Countering adversarial evasion in regression analysis
David Benfield , Phan Tu Vuong , Alain Zemkoho
Published on arXiv
2509.22113
Input Manipulation Attack
OWASP ML Top 10 — ML01
Key Finding
A pessimistic bilevel optimization model for adversarial evasion in regression makes no convexity assumptions on the adversary and constrains adversarial movement, yielding more realistic and resilient predictors than prior classification-focused formulations.
Pessimistic Bilevel Optimization for Adversarial Regression
Novel technique introduced
Adversarial machine learning challenges the assumption that the underlying distribution remains consistent throughout the training and implementation of a prediction model.
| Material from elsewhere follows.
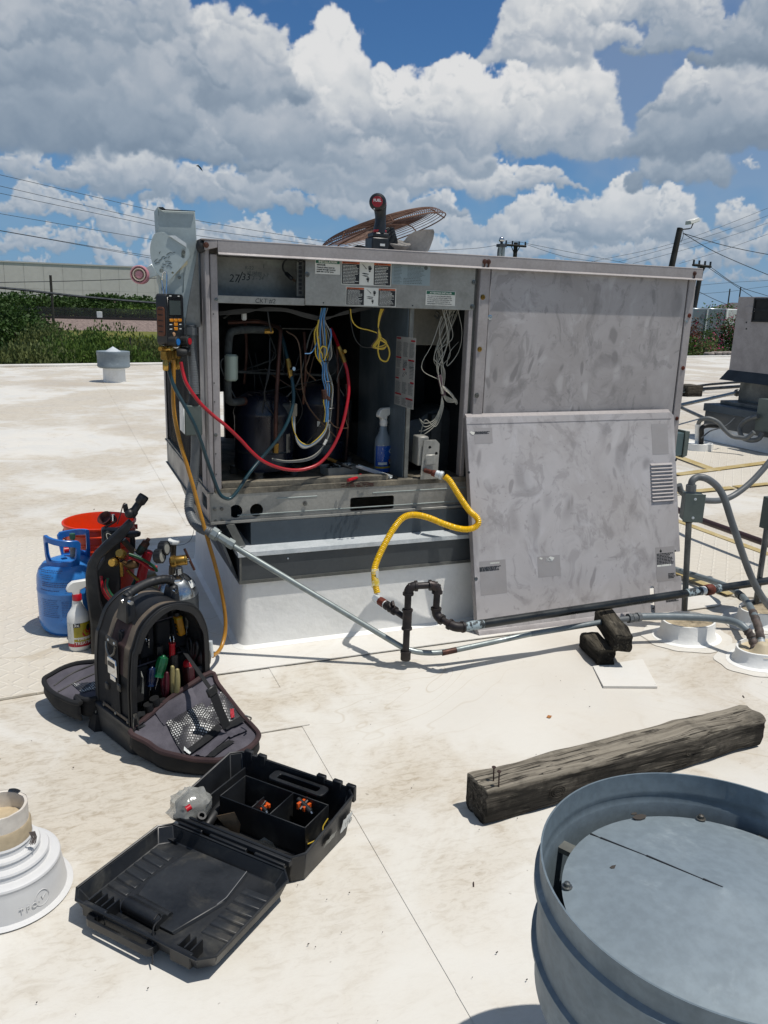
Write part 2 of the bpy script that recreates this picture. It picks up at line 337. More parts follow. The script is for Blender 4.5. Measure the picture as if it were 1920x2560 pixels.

In particular, adversarial evasion considers scenarios where adversaries adapt their data to influence particular outcomes from established prediction models, such scenarios arise in applications such as spam email filtering, malware detection and fake-image generation, where security methods must be actively updated to keep up with the ever-improving generation of malicious data. Game theoretic models have been shown to be effective at modelling these scenarios and hence training resilient predictors against such adversaries. Recent advancements in the use of pessimistic bilevel optimsiation which remove assumptions about the convexity and uniqueness of the adversary's optimal strategy have proved to be particularly effective at mitigating threats to classifiers due to its ability to capture the antagonistic nature of the adversary. However, this formulation has not yet been adapted to regression scenarios. This article serves to propose a pessimistic bilevel optimisation program for regression scenarios which makes no assumptions on the convexity or uniqueness of the adversary's solutions.
Key Contributions
- Extends pessimistic bilevel optimization (Stackelberg leader-follower games) from classification to regression adversarial evasion scenarios
- Removes convexity and uniqueness assumptions on the adversary's optimal strategy, better capturing antagonistic behavior
- Introduces lower-level constraints on adversary movement to prevent unrealistic drastic data transformations
🛡️ Threat Analysis
Directly addresses adversarial evasion — adversaries modifying input data at inference time to manipulate regression model outputs. The paper trains resilient predictors via a Stackelberg game formulation, which is a defense against input manipulation attacks.